## DIRECTIONS
Copy, without any alteration, the lines from the one that includes "were 2000x1333 pixels." up to and including the one that includes "COL = S.collection".

## INFORMATION SUPPLIED
>> Begin

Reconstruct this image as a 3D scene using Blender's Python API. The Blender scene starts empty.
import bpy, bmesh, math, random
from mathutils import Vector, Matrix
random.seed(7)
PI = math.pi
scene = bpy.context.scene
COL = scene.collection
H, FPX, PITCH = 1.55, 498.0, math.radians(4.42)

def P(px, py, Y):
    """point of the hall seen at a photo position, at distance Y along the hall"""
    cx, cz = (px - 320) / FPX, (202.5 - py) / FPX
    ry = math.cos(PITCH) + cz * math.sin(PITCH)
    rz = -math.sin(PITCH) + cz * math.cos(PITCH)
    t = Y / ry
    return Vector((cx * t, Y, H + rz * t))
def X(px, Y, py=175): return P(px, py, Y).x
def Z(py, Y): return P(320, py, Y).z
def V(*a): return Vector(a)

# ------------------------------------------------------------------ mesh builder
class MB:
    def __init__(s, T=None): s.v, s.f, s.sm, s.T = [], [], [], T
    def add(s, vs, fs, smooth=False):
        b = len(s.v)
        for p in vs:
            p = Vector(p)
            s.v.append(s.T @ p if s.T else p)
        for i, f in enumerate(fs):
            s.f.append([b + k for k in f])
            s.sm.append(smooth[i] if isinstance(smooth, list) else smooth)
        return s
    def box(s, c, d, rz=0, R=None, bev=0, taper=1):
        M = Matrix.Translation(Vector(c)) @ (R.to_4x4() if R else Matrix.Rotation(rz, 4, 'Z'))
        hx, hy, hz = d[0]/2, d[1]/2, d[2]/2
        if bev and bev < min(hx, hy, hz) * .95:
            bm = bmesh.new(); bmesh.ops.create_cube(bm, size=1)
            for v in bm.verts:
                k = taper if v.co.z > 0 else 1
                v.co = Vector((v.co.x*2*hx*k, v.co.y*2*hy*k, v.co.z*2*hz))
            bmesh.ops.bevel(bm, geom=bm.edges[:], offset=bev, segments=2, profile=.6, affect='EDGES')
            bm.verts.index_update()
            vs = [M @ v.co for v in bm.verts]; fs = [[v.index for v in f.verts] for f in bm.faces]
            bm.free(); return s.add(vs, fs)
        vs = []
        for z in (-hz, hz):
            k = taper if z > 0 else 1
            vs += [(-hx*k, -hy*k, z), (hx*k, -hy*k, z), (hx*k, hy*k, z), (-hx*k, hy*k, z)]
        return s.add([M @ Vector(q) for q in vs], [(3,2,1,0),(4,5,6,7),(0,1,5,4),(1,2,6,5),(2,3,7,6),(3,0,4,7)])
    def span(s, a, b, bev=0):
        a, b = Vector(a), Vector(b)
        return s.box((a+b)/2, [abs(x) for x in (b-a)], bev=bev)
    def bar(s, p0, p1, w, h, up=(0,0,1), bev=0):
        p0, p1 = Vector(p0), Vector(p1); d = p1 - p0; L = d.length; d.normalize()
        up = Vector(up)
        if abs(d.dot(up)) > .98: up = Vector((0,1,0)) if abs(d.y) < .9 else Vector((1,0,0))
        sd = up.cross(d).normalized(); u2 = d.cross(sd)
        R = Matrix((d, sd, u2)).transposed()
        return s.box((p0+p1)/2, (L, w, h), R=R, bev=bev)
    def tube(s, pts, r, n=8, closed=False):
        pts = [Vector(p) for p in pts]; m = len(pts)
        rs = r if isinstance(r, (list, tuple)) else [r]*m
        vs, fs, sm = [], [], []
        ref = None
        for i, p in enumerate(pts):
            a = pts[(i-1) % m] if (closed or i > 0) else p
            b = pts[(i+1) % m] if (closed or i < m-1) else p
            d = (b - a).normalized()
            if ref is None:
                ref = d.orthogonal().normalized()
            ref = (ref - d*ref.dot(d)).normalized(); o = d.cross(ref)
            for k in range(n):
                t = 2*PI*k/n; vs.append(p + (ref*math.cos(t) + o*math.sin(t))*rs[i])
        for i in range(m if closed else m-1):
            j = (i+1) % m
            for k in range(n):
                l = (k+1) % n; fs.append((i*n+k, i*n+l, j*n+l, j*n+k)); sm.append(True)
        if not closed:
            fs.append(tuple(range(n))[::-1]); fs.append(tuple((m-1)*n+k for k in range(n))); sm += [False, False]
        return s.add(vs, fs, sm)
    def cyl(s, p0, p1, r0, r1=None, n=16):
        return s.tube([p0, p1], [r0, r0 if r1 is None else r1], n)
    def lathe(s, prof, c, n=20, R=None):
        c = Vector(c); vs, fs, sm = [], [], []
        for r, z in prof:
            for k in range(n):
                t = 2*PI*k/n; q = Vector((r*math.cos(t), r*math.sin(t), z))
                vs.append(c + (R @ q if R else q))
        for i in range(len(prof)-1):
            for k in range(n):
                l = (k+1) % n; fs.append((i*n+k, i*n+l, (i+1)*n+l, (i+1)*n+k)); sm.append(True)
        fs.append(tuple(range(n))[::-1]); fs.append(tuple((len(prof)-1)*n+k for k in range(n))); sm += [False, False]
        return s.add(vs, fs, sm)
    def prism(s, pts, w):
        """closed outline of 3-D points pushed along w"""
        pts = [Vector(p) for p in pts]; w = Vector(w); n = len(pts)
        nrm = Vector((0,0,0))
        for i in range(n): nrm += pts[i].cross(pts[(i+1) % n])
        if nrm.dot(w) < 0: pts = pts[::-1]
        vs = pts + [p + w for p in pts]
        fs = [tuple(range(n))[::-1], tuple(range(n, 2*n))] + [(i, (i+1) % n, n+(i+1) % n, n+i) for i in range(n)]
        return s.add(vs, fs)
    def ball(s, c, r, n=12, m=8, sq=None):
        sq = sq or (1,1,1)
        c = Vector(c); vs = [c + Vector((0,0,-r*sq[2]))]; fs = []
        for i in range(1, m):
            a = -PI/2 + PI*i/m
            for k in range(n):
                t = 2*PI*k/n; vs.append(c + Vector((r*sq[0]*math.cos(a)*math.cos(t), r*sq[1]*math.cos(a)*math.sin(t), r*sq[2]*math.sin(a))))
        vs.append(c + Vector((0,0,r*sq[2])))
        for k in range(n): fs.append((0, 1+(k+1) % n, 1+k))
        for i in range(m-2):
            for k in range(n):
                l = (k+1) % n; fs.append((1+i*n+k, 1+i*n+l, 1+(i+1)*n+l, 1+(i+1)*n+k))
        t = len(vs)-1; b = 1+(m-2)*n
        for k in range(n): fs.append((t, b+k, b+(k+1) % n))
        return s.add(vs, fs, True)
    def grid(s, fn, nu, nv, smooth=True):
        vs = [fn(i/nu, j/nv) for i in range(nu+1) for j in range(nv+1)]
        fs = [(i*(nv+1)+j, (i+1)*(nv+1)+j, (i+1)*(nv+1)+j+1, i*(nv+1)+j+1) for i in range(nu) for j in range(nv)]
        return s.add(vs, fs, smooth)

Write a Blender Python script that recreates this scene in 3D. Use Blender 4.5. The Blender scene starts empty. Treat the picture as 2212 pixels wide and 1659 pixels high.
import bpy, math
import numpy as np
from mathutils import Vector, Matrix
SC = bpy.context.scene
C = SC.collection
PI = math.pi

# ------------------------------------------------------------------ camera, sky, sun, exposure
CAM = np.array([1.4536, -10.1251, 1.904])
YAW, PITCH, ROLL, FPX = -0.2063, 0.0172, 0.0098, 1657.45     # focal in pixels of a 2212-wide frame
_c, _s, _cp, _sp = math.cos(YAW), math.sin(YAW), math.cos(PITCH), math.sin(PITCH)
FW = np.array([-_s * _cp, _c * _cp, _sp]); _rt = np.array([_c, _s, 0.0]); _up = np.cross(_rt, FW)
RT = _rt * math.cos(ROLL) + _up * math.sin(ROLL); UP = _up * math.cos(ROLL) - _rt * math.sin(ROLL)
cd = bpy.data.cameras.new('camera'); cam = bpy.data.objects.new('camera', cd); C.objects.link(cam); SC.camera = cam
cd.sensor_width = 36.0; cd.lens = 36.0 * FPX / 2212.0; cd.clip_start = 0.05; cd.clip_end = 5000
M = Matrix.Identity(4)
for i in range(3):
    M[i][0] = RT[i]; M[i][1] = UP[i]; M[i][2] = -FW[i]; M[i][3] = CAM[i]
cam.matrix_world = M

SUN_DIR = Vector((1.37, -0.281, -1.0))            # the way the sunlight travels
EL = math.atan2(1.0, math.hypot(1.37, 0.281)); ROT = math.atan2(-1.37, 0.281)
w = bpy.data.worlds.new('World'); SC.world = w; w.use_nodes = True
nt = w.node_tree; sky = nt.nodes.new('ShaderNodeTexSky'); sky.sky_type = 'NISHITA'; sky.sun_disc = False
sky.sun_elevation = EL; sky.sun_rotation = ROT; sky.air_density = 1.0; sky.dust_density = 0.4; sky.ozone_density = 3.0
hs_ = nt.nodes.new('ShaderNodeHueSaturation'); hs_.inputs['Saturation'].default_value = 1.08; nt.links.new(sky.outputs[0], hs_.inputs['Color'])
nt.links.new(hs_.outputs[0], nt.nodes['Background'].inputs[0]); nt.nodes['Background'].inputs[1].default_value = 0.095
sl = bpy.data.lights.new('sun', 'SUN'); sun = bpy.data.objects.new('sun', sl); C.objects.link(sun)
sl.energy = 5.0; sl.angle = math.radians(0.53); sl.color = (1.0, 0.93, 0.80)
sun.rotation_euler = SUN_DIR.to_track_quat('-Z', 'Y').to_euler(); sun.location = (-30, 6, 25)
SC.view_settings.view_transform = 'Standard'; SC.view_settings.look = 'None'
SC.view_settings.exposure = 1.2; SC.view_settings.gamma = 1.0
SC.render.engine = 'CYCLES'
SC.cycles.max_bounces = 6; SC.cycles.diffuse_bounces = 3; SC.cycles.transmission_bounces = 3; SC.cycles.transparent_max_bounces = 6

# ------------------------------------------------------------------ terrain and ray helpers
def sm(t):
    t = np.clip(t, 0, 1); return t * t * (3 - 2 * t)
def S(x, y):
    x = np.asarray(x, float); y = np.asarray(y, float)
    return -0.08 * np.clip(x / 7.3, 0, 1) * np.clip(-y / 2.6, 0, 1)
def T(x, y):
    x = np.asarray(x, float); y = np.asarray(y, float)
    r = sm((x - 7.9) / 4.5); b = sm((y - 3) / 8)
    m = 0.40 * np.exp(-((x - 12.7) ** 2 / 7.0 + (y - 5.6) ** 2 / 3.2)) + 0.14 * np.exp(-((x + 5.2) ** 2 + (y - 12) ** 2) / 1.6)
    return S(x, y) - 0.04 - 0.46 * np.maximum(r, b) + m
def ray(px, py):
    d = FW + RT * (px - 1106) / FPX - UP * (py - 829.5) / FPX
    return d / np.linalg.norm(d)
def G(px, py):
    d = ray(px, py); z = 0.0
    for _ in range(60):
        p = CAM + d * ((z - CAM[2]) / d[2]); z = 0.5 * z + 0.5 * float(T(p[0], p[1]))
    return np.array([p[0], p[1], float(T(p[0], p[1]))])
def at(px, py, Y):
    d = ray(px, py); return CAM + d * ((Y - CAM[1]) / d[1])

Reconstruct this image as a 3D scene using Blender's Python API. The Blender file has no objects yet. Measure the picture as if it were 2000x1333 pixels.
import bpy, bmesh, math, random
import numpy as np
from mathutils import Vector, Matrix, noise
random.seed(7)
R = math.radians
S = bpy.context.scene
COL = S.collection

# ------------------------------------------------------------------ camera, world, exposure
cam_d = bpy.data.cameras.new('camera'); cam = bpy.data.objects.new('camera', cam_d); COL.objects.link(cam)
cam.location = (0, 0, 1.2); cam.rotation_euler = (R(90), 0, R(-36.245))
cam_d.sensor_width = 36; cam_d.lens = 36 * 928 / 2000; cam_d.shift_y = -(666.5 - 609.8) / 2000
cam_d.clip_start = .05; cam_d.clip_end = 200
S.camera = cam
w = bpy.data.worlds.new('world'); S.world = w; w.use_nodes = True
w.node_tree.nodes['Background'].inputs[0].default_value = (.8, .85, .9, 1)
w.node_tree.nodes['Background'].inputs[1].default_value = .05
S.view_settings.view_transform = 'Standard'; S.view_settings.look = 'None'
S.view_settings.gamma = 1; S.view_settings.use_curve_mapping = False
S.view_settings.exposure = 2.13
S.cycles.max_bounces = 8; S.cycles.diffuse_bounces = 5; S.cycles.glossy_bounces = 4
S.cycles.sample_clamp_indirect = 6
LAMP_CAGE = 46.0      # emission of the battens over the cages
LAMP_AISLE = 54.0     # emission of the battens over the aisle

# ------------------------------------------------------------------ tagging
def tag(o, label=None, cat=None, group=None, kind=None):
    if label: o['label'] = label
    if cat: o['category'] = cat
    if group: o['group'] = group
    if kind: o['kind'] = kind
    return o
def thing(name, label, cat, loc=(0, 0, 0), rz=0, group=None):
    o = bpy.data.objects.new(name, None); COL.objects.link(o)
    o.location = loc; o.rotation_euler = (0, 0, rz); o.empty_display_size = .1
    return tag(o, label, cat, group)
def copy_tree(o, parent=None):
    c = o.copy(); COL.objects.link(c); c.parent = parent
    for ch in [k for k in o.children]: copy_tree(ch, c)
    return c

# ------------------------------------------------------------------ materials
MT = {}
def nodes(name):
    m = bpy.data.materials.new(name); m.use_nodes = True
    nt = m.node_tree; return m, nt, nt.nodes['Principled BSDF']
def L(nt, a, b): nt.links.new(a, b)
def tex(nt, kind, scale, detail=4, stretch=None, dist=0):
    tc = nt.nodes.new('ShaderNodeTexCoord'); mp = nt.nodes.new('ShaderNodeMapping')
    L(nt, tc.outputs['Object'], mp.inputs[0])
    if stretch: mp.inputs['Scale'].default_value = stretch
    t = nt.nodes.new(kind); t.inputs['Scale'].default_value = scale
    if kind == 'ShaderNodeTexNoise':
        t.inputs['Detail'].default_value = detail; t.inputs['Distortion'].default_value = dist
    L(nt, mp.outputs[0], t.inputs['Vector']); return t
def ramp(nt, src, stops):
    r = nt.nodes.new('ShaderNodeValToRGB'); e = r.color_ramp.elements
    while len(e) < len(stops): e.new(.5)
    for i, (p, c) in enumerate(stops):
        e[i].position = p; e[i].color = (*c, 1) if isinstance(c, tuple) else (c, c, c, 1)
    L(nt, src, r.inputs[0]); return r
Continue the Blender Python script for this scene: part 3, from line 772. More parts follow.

>> End

## TASK OUTPUT
Reconstruct this image as a 3D scene using Blender's Python API. The Blender file has no objects yet. Measure the picture as if it were 2000x1333 pixels.
import bpy, bmesh, math, random
import numpy as np
from mathutils import Vector, Matrix, noise
random.seed(7)
R = math.radians
S = bpy.context.scene
COL = S.collection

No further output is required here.